Recorded information -
+---+
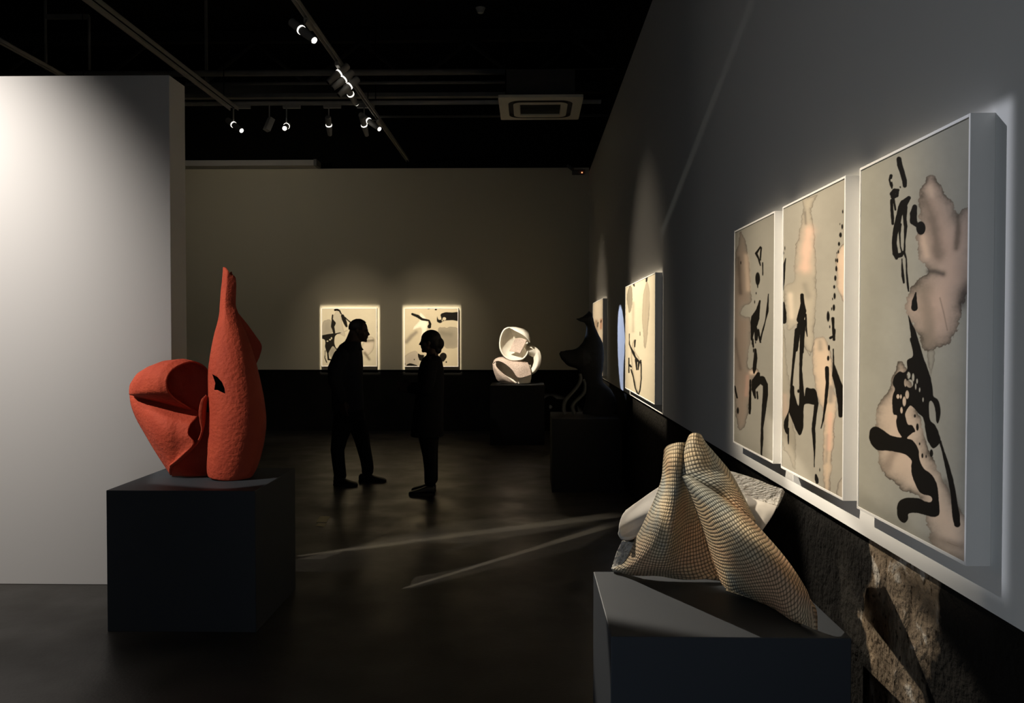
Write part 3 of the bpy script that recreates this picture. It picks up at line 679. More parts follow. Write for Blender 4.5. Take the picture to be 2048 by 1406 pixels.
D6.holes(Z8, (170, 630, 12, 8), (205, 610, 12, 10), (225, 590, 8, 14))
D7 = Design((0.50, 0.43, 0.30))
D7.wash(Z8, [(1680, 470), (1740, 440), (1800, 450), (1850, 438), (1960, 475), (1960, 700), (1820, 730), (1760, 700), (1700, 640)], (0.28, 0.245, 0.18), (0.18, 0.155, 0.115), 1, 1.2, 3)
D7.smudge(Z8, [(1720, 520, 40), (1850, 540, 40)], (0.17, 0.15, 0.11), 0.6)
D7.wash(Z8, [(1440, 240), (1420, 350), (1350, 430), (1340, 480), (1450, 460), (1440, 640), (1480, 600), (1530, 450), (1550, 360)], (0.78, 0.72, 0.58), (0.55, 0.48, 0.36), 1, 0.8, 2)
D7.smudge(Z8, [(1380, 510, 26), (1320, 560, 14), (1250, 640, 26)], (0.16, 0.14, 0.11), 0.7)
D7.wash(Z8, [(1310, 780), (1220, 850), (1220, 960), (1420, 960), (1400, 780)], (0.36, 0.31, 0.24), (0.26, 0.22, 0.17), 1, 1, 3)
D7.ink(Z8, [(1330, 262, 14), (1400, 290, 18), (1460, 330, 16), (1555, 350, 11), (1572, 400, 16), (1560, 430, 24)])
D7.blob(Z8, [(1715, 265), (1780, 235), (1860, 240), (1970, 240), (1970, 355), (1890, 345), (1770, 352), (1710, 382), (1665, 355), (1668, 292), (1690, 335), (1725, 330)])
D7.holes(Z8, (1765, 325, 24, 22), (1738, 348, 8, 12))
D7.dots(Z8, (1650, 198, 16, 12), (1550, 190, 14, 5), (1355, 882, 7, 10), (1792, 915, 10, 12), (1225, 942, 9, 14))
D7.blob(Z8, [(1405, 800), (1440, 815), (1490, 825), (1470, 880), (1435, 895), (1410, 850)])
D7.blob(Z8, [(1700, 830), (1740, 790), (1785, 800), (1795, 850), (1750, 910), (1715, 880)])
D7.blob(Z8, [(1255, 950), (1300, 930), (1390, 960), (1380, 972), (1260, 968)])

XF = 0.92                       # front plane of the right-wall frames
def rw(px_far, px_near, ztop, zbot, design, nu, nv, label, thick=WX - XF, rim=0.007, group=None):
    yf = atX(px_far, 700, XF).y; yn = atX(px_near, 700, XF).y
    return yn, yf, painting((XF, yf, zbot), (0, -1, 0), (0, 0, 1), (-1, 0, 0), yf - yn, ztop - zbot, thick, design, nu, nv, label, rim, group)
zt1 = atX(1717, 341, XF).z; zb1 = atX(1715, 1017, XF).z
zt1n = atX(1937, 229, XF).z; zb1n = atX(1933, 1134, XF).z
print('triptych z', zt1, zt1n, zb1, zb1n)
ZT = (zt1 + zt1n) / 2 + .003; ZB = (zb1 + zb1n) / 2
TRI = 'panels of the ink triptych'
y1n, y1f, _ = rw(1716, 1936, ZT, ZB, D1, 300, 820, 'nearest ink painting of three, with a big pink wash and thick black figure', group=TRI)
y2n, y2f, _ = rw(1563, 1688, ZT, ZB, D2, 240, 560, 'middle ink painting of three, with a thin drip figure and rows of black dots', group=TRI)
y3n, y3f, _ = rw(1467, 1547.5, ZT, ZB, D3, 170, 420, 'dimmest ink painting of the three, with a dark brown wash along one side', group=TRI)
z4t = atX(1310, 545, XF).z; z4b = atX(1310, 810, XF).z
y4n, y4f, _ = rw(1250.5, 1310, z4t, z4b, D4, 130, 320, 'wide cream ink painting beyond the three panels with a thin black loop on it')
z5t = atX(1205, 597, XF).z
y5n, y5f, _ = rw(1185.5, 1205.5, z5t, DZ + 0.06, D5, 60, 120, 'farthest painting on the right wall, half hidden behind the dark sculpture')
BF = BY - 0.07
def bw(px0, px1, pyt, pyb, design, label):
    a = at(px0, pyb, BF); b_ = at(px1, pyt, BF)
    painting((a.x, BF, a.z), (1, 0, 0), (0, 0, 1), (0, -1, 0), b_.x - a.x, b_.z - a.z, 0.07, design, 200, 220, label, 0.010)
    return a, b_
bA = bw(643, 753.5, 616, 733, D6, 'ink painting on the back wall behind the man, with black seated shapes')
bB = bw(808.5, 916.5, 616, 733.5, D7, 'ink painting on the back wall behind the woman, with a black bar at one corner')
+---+
Do this - Skip the images and write out the rest of the listing exactly.

Task answer -
Write part 3 of the bpy script that recreates this picture. It picks up at line 679. More parts follow. Write for Blender 4.5. Take the picture to be 2048 by 1406 pixels.
D6.holes(Z8, (170, 630, 12, 8), (205, 610, 12, 10), (225, 590, 8, 14))
D7 = Design((0.50, 0.43, 0.30))
D7.wash(Z8, [(1680, 470), (1740, 440), (1800, 450), (1850, 438), (1960, 475), (1960, 700), (1820, 730), (1760, 700), (1700, 640)], (0.28, 0.245, 0.18), (0.18, 0.155, 0.115), 1, 1.2, 3)
D7.smudge(Z8, [(1720, 520, 40), (1850, 540, 40)], (0.17, 0.15, 0.11), 0.6)
D7.wash(Z8, [(1440, 240), (1420, 350), (1350, 430), (1340, 480), (1450, 460), (1440, 640), (1480, 600), (1530, 450), (1550, 360)], (0.78, 0.72, 0.58), (0.55, 0.48, 0.36), 1, 0.8, 2)
D7.smudge(Z8, [(1380, 510, 26), (1320, 560, 14), (1250, 640, 26)], (0.16, 0.14, 0.11), 0.7)
D7.wash(Z8, [(1310, 780), (1220, 850), (1220, 960), (1420, 960), (1400, 780)], (0.36, 0.31, 0.24), (0.26, 0.22, 0.17), 1, 1, 3)
D7.ink(Z8, [(1330, 262, 14), (1400, 290, 18), (1460, 330, 16), (1555, 350, 11), (1572, 400, 16), (1560, 430, 24)])
D7.blob(Z8, [(1715, 265), (1780, 235), (1860, 240), (1970, 240), (1970, 355), (1890, 345), (1770, 352), (1710, 382), (1665, 355), (1668, 292), (1690, 335), (1725, 330)])
D7.holes(Z8, (1765, 325, 24, 22), (1738, 348, 8, 12))
D7.dots(Z8, (1650, 198, 16, 12), (1550, 190, 14, 5), (1355, 882, 7, 10), (1792, 915, 10, 12), (1225, 942, 9, 14))
D7.blob(Z8, [(1405, 800), (1440, 815), (1490, 825), (1470, 880), (1435, 895), (1410, 850)])
D7.blob(Z8, [(1700, 830), (1740, 790), (1785, 800), (1795, 850), (1750, 910), (1715, 880)])
D7.blob(Z8, [(1255, 950), (1300, 930), (1390, 960), (1380, 972), (1260, 968)])

XF = 0.92                       # front plane of the right-wall frames
def rw(px_far, px_near, ztop, zbot, design, nu, nv, label, thick=WX - XF, rim=0.007, group=None):
    yf = atX(px_far, 700, XF).y; yn = atX(px_near, 700, XF).y
    return yn, yf, painting((XF, yf, zbot), (0, -1, 0), (0, 0, 1), (-1, 0, 0), yf - yn, ztop - zbot, thick, design, nu, nv, label, rim, group)
zt1 = atX(1717, 341, XF).z; zb1 = atX(1715, 1017, XF).z
zt1n = atX(1937, 229, XF).z; zb1n = atX(1933, 1134, XF).z
print('triptych z', zt1, zt1n, zb1, zb1n)
ZT = (zt1 + zt1n) / 2 + .003; ZB = (zb1 + zb1n) / 2
TRI = 'panels of the ink triptych'
y1n, y1f, _ = rw(1716, 1936, ZT, ZB, D1, 300, 820, 'nearest ink painting of three, with a big pink wash and thick black figure', group=TRI)
y2n, y2f, _ = rw(1563, 1688, ZT, ZB, D2, 240, 560, 'middle ink painting of three, with a thin drip figure and rows of black dots', group=TRI)
y3n, y3f, _ = rw(1467, 1547.5, ZT, ZB, D3, 170, 420, 'dimmest ink painting of the three, with a dark brown wash along one side', group=TRI)
z4t = atX(1310, 545, XF).z; z4b = atX(1310, 810, XF).z
y4n, y4f, _ = rw(1250.5, 1310, z4t, z4b, D4, 130, 320, 'wide cream ink painting beyond the three panels with a thin black loop on it')
z5t = atX(1205, 597, XF).z
y5n, y5f, _ = rw(1185.5, 1205.5, z5t, DZ + 0.06, D5, 60, 120, 'farthest painting on the right wall, half hidden behind the dark sculpture')
BF = BY - 0.07
def bw(px0, px1, pyt, pyb, design, label):
    a = at(px0, pyb, BF); b_ = at(px1, pyt, BF)
    painting((a.x, BF, a.z), (1, 0, 0), (0, 0, 1), (0, -1, 0), b_.x - a.x, b_.z - a.z, 0.07, design, 200, 220, label, 0.010)
    return a, b_
bA = bw(643, 753.5, 616, 733, D6, 'ink painting on the back wall behind the man, with black seated shapes')
bB = bw(808.5, 916.5, 616, 733.5, D7, 'ink painting on the back wall behind the woman, with a black bar at one corner')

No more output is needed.